## Given information:
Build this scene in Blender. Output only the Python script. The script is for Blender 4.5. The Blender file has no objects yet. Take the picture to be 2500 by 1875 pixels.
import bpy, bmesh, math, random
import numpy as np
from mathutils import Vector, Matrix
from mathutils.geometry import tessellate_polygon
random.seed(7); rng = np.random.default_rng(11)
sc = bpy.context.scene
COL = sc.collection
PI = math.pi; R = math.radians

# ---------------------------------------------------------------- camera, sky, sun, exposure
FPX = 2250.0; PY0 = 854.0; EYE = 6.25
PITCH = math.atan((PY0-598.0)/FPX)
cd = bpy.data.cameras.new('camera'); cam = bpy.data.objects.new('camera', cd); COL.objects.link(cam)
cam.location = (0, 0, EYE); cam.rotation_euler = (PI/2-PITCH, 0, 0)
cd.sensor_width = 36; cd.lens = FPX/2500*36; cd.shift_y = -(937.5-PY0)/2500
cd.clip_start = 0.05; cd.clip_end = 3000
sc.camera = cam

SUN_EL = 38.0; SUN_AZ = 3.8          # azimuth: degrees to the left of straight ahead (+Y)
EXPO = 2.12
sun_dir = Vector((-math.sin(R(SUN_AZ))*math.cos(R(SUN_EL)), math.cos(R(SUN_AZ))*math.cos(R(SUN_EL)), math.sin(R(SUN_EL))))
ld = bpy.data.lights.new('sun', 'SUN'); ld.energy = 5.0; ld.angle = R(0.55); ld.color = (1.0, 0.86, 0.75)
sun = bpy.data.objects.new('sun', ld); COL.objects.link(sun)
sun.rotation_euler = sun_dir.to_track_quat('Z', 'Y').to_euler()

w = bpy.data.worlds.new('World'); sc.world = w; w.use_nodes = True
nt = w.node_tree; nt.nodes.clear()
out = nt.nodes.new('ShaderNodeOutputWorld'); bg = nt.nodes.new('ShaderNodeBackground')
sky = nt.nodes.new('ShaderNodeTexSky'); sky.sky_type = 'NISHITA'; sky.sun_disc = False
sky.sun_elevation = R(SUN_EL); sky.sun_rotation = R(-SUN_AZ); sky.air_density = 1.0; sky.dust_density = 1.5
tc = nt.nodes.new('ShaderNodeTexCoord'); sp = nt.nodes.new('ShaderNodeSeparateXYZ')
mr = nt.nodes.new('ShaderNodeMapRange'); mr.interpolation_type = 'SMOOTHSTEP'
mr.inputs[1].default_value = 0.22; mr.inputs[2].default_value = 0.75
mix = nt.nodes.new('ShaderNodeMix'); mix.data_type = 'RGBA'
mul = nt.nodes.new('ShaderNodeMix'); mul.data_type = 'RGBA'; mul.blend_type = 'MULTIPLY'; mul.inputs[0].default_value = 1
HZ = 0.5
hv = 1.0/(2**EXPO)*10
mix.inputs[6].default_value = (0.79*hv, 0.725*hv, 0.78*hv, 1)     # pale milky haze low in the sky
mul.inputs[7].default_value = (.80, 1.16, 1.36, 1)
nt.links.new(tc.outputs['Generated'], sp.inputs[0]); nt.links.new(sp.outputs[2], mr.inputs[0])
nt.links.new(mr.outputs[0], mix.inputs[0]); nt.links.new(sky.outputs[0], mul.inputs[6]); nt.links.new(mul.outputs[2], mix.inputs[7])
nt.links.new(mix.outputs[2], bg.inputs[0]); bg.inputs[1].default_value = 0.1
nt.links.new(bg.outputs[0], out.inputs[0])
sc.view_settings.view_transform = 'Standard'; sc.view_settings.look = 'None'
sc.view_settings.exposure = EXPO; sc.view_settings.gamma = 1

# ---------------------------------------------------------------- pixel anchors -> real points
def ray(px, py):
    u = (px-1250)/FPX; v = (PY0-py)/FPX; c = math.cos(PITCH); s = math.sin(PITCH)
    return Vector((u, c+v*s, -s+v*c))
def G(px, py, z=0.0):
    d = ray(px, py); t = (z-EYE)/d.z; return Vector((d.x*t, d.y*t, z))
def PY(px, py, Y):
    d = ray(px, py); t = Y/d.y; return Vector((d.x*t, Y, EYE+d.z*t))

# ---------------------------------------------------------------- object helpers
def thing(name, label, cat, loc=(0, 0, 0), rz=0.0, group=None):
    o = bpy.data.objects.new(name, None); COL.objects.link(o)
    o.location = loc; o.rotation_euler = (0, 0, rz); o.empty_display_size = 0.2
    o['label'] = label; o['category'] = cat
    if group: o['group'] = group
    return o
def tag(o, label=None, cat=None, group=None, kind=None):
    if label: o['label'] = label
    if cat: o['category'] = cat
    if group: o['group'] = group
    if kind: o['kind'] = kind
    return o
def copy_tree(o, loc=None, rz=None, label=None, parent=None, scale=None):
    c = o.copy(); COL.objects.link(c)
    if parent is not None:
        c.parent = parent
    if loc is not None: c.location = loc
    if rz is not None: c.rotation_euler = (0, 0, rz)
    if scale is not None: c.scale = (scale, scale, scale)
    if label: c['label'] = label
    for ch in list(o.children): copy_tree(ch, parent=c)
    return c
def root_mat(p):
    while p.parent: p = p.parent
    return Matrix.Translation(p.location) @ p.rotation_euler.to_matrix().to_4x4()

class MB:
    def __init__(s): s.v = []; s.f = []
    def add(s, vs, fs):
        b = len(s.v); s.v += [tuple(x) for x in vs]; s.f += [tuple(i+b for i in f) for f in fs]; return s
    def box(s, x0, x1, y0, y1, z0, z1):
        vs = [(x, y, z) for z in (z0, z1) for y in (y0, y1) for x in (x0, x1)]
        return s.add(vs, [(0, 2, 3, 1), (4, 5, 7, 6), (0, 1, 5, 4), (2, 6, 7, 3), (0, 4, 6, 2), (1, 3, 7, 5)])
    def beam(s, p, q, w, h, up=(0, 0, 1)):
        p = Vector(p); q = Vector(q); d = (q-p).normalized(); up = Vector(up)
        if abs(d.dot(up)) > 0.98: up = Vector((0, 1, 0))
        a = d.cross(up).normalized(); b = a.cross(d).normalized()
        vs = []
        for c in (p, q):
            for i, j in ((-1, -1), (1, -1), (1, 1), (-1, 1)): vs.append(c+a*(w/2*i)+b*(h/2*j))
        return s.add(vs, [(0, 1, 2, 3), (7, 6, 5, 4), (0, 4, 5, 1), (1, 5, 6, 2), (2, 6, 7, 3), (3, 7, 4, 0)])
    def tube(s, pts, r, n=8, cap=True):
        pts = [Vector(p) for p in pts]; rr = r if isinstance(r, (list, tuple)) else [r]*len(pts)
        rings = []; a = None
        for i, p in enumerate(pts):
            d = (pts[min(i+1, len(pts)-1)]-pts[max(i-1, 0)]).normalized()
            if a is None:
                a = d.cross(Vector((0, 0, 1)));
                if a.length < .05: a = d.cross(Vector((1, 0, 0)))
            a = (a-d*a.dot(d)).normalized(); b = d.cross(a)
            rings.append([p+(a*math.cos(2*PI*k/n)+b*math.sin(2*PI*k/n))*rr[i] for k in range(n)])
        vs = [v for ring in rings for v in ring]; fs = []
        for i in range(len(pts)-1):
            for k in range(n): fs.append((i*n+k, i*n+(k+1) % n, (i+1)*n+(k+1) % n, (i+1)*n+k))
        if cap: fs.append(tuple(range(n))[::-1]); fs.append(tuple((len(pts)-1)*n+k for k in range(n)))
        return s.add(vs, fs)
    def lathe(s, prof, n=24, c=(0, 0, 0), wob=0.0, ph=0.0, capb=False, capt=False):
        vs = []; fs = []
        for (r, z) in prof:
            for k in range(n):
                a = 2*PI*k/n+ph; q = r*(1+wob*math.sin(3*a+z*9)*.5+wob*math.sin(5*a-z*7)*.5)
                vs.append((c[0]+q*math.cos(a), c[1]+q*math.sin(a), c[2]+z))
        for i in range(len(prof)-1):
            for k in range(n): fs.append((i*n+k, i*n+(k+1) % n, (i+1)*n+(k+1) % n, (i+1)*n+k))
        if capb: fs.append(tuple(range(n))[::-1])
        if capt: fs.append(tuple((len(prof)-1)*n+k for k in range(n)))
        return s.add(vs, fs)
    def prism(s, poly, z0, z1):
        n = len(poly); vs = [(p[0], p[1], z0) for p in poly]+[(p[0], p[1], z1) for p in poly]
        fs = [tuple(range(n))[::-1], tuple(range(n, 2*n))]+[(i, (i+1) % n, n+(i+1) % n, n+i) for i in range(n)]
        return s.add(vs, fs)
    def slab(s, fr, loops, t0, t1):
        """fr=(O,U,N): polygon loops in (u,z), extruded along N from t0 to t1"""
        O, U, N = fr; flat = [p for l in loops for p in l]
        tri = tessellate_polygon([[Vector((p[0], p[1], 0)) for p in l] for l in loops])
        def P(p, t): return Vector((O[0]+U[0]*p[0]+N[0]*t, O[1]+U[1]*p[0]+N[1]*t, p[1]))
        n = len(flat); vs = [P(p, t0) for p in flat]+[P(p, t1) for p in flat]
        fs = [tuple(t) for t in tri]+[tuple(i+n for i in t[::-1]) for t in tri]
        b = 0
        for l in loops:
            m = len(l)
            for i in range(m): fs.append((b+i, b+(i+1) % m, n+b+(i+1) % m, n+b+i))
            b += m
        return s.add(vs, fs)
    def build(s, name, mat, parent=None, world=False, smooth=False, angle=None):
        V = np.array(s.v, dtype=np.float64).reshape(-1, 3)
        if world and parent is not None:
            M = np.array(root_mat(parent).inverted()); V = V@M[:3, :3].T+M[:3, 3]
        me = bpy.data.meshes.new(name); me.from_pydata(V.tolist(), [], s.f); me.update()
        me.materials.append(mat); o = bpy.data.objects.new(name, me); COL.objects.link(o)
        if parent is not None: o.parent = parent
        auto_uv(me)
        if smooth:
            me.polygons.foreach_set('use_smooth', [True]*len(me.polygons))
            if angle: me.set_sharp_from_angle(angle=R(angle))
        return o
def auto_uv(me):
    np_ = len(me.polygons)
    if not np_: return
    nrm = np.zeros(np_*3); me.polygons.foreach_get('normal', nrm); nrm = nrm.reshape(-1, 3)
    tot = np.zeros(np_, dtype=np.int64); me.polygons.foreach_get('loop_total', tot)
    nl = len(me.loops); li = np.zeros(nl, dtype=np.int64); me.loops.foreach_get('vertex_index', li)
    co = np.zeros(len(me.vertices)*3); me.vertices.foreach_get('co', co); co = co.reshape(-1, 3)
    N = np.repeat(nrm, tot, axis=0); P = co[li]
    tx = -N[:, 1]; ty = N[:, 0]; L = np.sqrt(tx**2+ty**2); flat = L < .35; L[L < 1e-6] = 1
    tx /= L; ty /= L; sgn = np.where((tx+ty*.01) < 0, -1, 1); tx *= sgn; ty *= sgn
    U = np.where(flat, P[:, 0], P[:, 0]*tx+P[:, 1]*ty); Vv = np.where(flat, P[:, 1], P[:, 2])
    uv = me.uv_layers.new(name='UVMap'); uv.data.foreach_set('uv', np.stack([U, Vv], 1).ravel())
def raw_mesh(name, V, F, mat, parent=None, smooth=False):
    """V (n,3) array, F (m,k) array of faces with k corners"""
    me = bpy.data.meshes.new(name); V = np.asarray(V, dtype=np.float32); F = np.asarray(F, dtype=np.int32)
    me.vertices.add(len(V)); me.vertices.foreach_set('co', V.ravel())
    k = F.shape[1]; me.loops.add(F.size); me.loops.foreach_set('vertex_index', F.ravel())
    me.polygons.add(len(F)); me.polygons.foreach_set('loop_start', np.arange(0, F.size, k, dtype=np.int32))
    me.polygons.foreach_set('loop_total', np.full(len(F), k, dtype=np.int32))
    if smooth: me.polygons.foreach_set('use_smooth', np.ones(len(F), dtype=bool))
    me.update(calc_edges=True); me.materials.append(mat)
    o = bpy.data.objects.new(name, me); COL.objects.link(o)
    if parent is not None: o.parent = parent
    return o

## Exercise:
Return from the data every line that holds "objects".

## Right answer:
Build this scene in Blender. Output only the Python script. The script is for Blender 4.5. The Blender file has no objects yet. Take the picture to be 2500 by 1875 pixels.
cd = bpy.data.cameras.new('camera'); cam = bpy.data.objects.new('camera', cd); COL.objects.link(cam)
sun = bpy.data.objects.new('sun', ld); COL.objects.link(sun)
    o = bpy.data.objects.new(name, None); COL.objects.link(o)
    c = o.copy(); COL.objects.link(c)
        me.materials.append(mat); o = bpy.data.objects.new(name, me); COL.objects.link(o)
    o = bpy.data.objects.new(name, me); COL.objects.link(o)